A Miguel, con sincero afecto
He dedicado más tiempo de mi vida a la Anatomía de la melancolía de Robert Burton, lamentablemente en su versión abreviada, que a la tapa de cualquiera de las obras de Corín Tellado. Así que cada catorce de febrero pierdo el rastro que va dejando San Valentín allá por donde pasa y me embobo con el hálito tristón de este mes pequeñito y taciturno con el que el calendario gregoriano encajó todas las piezas del puzle cronológico anual. Mirado al microscopio de las horas perdidas, sin embargo, se desvelan las patitas de cachorro juguetón que esconde febrero bajo su disfraz de oficinista aburrido, de calefacción central, de libro de recetas carcelario. Es bisiesto cada cuatro años, como el corriente, lo cual significa que se puede desperezar durante un día mientras el resto de meses están encorsetados por el latido de un reloj. Oculta el Carnaval, el Entierro de la Sardina y los estrenos de cine más interesantes de cada temporada, dada la cercanía de la ceremonia de los Oscar. Y, finalmente, estoy convencido de que disfruta de su condición de pieza terminal de puzle, porque tendrá que adaptarse a las necesidades de lo que le rodea. No, mientras no lo reventemos de calor por nuestra indolencia climática, mientras precise de bufanda y paraguas, febrero nunca será un mes melancólico.
"El mismo amor sentimos por nuestra primera pareja que por la última. Explosión, hechizo y niebla"
Otra cosa es lo del amor, incluso si dejamos de lado la casualidad de que se imponga un festivo comercial en plena temporada baja, pero lo suficientemente lejos del la cuesta de enero para poder dar un último, o un primer, mordisco a la tarjeta de crédito.

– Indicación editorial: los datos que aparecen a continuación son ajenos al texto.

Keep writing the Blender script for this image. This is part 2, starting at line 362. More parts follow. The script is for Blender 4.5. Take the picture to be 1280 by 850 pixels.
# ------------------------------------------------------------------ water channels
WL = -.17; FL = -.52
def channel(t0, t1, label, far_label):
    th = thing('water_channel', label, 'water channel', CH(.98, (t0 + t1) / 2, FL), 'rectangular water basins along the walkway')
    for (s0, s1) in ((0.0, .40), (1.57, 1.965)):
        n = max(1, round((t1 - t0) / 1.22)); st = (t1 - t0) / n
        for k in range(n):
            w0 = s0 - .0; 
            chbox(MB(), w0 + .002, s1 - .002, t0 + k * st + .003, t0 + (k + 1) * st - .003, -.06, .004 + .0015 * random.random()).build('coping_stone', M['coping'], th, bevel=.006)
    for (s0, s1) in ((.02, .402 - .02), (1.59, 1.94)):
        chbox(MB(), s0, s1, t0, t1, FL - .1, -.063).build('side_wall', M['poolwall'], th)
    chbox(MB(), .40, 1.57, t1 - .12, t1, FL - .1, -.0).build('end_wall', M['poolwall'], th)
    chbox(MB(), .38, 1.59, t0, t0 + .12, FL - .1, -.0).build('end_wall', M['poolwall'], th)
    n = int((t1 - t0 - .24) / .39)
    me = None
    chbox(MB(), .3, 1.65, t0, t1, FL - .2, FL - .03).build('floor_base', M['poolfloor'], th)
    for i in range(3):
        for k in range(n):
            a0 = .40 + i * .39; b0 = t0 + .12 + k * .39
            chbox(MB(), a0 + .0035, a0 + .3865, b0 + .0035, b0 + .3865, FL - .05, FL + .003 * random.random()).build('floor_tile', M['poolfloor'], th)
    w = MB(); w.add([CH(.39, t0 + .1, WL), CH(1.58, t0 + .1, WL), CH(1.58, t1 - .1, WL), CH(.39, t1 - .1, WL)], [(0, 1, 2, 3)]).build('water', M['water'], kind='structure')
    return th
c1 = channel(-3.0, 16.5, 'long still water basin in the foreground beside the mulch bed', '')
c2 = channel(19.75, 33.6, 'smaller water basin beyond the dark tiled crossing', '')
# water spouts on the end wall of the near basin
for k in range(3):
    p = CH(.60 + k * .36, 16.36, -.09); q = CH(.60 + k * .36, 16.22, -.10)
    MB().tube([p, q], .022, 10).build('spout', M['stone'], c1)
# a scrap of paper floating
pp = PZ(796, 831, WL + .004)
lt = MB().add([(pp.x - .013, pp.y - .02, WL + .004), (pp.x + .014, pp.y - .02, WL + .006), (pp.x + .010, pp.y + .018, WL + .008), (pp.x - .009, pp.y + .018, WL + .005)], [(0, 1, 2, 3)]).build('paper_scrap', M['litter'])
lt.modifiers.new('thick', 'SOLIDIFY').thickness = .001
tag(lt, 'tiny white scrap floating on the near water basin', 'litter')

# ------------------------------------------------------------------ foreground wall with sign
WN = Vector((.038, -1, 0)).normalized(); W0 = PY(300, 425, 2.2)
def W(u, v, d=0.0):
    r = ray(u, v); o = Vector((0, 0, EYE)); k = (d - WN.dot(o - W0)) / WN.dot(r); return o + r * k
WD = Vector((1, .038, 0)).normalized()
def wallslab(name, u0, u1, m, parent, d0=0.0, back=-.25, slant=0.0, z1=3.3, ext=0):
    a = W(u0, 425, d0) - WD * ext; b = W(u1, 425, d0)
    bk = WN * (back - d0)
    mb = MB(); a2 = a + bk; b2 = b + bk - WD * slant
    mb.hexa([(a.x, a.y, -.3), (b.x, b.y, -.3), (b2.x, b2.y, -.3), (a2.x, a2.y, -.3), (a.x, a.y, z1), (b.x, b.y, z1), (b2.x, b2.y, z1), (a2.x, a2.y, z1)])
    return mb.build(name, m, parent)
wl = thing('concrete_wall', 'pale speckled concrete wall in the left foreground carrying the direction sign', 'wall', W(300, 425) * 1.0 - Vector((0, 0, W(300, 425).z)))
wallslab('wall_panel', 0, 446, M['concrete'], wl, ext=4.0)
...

Pongamos que este pasado miércoles, San Valentín, celebramos el amor. Se entiende que el último. O el vigente, al menos. Porque el amor es inamovible. El mismo amor sentimos por nuestra primera pareja que por la última. Explosión, hechizo y niebla. Lo que cambia es la duración, el nudo con el que enlaza cada relación y la manera con que lo afrontamos según vamos avanzando en edad. Casi todos hemos dejado un reguero de amores en nuestro camino: en las escaleras del instituto en que no estudiábamos, en el umbral de un hall de aeropuerto o en la madurez de unos ojos que cambian de color si sale el sol o amenaza lluvia. O donde ustedes quieran situar cada uno de sus amores. No, San Valentín es implacable y tajante. No se puede celebrar el amor a una madre, a una mascota, a Ava Gardner, a los atardeceres o a las obras completas de Julio Cortázar, que se fue un febrero de 1984 porque también adivinó las patitas de cachorro, probablemente. Se celebra el amor vigente y en pareja. Pues felicidades, amor.
Lo que nunca tiene en cuenta San Valentín es que no se puede destrabar el amor de sus circunstancias. Como febrero, también es un puzle que se amolda al entorno. Podemos empezar con els somnis de poetas que canta Serrat, seguir con el juego de la oca en el que van saltando las fichas de las comedias románticas de las últimas tres décadas e incluso repasar las etapas del amor que va desgranando Woody Allen en Annie Hall. Podemos, aunque no tenemos por qué, llegar al verso de Leonard Cohen en Hallelujah: "Yo, lo que aprendí del amor es a disparar a quien me amenaza". Y sin embargo, aquí seguimos desde que uno de nuestros antepasados ideó cómo desligar el amor del hambre que venía después. Escribiendo novelas de amor, componiendo canciones de amor, rodando películas de amor y tratando de evitar que San Valentín nos arrolle con su idea, comercial y tan perfecta como cualquier mes que no sea febrero, del amor.